Defendants cite to a variety of cases to support their motion to strike. However, the Court finds Defendants' case references to be inapplicable to the present matter. In Morse v. Lower Merion Sch. Dist., none of the parties were pro se and the court was dealing with a motion to dismiss. 132 F.3d 902, 906 (3d Cir. 1997). In Victorious v. Lanigan and Gibney v. FitzGibbon, a party was pleading pro se but the courts in those matters were again dealing with a motion to dismiss. No. 15-6949 FLW, 2016 WL 2981759, at *1 (D.N.J. May 23, 2016); 257 Fed.Appx. 111, 112 (3rd Cir. 2013). In the instant matter, Plaintiff is proceeding pro se and Defendants are requesting a motion to strike portions of Plaintiff's TAC. As such, the Court finds Defendants' case references to be unpersuasive.

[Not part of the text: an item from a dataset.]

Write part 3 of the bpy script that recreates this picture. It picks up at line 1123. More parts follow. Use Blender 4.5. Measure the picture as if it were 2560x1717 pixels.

Furthermore, the Court agrees with the R+R and finds that Plaintiff's pleadings should be held to a "less stringent standard" than those documents drafted by a formal lawyer. See Haines v. Kerner, 404 U.S. 519, 596 (1972). The Court believes that Defendants will not be prejudiced by Plaintiff's alleged legal assertions at the pleading stage and striking portions of Plaintiff's TAC will not help save the Court any time or money. Defendants also argue that the motion to strike in this case would simply be a "limited measure to clarify the complaint to be answered." (Doc. No. 65 at 2.) However, as case law clearly dictates, a motion to strike is a "drastic measure" and the Court finds that Plaintiff's complaint of excessive force need not be further clarified.